Decade of Dance in DC

Finger on the Pulse: A Decade of Dance in DC

Within the past decade, dance music and DJ culture in the Nation’s Capital has emerged as a stalwart local product that offers significantly more than ever before. DC’s scene has developed acts, invented and incubated progressive genres, supported top-tier venues and more. By upping the worldwide standard for excellence in all facets of the dance industry, Washington, DC has set a success-laden precedent.

For much of the late ‘90s – early 2000s Nation, the influential Buzz party, and DJs such as Charles Feelgood and Scott Henry were cornerstones of DC dance and music. As were tech house legends Thievery Corporation and the Eighteenth Street Lounge — the Northwest DC club they founded. Discussing the now 20-year old space and the formative days of DC’s ascent to representing the finest of dance culture to the world, Thievery member and ESL owner Eric Hilton states, “DC had small bars or giant discotheque-type places. We just wanted an informal club that felt like home. Eighteenth Street Lounge is where we tested our records. We had a really good resource there to branch out from.”

Smaller in scope to what was happening at Eighteenth Street Lounge was U Street Music Hall owner Will Eastman’s Bliss party, a recently ended monthly event that for 15 years did everything from playing a key role in breaking indie electro in the area in the early 2000s to spawning the careers of countless local DJs and well-regarded international producers. Eastman’s desire to throw a non top-40, retro or rap-focused party led him to creating Bliss, which he aptly describes as an event “without an attitude or velvet-rope, blending punk rock and house music.” The idea that Eastman would, alongside fellow area spinner Tittsworth have a hand in opening U Street Music Hall in 2010 feels apropos. Even further, the idea that  Eastman and Tittsworth’s U Hall would give fellow DC area DJ/producer Dave Nada’s reggaeton/house hybrid moombahton subgenre a home for 40-plus “Moombahton Massive” events seems fitting as well.

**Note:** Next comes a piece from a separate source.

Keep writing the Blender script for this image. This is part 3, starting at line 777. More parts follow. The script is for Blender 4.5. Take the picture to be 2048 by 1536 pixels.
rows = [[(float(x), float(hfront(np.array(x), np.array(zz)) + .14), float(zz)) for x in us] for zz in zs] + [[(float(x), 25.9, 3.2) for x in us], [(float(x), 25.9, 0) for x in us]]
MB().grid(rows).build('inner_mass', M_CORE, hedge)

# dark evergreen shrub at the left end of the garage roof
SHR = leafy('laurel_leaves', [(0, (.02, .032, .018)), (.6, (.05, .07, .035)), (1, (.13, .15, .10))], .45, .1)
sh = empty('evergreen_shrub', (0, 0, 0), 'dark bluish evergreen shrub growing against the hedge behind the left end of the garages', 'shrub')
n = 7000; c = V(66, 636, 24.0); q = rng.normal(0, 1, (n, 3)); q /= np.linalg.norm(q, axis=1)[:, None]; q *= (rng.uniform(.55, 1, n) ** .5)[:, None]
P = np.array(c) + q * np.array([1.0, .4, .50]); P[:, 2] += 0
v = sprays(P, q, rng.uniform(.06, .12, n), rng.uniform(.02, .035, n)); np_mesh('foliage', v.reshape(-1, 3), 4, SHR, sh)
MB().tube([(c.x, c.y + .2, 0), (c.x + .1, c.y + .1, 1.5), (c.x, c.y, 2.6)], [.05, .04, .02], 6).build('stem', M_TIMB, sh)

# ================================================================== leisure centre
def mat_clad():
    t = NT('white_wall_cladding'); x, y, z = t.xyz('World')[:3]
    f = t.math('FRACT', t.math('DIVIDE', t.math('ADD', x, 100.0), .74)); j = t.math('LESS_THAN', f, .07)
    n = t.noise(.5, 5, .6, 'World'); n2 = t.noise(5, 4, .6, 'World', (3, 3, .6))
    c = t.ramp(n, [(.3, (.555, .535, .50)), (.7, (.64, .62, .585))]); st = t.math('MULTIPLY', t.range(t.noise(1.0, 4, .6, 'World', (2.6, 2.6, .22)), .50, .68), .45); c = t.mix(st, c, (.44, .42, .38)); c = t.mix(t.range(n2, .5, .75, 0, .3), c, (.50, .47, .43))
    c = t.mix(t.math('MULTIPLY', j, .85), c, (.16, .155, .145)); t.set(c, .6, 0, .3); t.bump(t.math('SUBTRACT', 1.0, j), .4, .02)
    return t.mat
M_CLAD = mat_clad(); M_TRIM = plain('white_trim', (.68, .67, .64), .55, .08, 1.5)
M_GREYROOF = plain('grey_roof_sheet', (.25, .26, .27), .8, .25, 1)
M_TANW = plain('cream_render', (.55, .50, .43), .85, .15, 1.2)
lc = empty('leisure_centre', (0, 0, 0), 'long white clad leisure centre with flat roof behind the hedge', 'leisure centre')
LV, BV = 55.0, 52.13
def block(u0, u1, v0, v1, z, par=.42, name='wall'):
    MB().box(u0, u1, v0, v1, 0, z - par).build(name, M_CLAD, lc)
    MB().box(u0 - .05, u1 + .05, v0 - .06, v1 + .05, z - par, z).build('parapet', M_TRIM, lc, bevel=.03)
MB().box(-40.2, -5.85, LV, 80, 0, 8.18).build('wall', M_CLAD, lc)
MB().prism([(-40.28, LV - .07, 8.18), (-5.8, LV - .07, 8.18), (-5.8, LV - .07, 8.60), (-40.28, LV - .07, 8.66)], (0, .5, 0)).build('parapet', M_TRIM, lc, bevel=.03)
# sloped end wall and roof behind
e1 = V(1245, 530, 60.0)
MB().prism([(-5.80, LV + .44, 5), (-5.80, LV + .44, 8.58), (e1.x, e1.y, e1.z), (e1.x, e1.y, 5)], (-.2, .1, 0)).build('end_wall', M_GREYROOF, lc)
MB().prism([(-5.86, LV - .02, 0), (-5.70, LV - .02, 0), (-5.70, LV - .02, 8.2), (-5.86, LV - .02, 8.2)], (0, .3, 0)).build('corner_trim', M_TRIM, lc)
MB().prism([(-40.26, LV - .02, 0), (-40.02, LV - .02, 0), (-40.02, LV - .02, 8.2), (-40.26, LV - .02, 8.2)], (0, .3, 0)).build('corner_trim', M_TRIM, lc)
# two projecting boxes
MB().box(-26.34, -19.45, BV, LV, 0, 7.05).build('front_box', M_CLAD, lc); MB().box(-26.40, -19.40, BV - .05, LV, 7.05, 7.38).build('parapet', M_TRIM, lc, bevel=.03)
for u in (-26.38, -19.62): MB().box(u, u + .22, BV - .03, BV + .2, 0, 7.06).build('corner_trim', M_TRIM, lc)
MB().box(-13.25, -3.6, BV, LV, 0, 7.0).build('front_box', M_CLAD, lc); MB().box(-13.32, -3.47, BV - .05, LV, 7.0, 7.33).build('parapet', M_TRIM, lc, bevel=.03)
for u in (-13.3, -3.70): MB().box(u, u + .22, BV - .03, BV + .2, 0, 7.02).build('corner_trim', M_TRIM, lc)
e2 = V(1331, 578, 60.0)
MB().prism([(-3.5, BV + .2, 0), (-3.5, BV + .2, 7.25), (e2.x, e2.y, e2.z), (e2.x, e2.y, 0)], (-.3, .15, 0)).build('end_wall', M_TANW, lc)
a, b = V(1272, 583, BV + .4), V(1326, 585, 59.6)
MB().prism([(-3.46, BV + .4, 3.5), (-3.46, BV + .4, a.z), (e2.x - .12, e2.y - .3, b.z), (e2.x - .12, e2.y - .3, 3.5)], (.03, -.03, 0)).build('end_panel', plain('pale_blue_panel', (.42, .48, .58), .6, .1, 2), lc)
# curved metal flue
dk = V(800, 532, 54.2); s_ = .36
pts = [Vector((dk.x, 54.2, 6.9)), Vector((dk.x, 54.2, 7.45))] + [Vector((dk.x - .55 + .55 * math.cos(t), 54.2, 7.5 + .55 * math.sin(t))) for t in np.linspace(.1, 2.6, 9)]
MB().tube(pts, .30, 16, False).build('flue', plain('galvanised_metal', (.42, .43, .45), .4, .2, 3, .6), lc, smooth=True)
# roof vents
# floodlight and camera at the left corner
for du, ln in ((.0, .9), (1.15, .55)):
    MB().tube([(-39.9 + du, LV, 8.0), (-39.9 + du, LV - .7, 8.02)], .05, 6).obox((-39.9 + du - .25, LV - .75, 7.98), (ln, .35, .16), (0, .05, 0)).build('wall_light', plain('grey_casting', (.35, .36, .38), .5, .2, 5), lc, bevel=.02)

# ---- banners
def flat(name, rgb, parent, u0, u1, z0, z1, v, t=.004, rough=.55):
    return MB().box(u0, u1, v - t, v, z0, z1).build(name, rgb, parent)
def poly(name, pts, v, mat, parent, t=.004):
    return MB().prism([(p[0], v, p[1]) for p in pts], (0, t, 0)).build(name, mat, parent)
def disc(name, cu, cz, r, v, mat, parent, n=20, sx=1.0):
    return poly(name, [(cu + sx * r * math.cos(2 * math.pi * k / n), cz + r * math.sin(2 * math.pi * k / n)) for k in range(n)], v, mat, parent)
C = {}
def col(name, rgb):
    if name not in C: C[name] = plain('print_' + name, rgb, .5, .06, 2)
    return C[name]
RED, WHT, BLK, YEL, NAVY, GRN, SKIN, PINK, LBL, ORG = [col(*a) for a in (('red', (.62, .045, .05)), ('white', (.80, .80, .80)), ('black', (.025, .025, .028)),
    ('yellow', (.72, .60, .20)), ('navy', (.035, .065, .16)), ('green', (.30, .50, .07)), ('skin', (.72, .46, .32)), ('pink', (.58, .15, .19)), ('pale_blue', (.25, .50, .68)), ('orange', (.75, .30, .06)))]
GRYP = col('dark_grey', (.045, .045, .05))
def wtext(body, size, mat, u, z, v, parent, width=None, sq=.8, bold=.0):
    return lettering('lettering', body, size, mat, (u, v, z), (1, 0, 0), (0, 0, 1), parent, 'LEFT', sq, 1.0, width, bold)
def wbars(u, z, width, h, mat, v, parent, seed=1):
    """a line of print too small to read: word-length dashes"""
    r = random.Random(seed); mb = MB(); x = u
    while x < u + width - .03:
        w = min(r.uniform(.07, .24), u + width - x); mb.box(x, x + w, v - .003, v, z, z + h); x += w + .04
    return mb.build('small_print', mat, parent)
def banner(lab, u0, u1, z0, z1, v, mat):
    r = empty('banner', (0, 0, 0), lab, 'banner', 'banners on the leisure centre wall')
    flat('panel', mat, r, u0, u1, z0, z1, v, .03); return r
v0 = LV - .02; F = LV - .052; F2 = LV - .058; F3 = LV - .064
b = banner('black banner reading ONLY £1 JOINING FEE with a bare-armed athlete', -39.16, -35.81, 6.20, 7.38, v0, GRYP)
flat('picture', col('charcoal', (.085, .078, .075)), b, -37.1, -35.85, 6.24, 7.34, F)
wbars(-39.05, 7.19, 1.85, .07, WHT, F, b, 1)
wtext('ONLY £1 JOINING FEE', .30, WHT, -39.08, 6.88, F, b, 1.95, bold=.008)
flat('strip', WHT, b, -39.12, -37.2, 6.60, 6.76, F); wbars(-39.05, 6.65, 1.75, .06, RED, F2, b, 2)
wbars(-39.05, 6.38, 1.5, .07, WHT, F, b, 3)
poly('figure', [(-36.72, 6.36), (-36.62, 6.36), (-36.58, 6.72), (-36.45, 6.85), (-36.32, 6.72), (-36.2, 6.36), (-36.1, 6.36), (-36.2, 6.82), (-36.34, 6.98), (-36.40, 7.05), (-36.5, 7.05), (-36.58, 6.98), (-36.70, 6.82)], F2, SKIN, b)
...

Another pillar of the scene is Antonis Karagounis, Pete Kalamoutsos and the team at Panorama Productions. A decade ago, Karagounis and Kalamoutsos were promoters pushing trance via their Glow events, introducing and bringing names like Tiesto, Kaskade and more to the DC area. Ten years later, Panorama has expanded into venue ownership, too. Northeast DC’s massive Echostage space and new K Street Northwest underground house and techno venue Soundcheck are theirs, and Glow still has a significant local and national presence.

Regarding the importance of spaces like Echostage and Soundcheck, Karagounis states, “as a promoter, you can promote events, but if a venue is not quality, it makes things difficult. DC has had amazing nightclubs in the past, but showcasing the visual aspects and providing a truly quality experience at a show was difficult. These venues are the perfect storm of everything coming together. We have 100 percent potential. We can book artists to come here, but having great sound and a great experience are important.”

“On any given weekend night, there are dozens of DJs playing,” says Will Eastman about DC’s 14th Street corridor at-present. In that area alone, local spinners including Eau Claire, Brad Piff, Thee Clown Prince and Mathias play at venues like U Hall, Flash, Policy and more. As well, on the national and global level, venues like 9:30 Club, Echostage, Howard Theatre and more are booking pop-dance acts like Skrillex, Flosstradamus, Disclosure and others for multiple sold out shows, demonstrating the rise in the dance and DJ scene.  As we stare into an intriguing future in which dance music defines both mainstream and underground pop music tastes, Washington — moreso than the traditional music strongholds of Los Angeles and New York City — has its finger on the pulse of the best of what’s to come.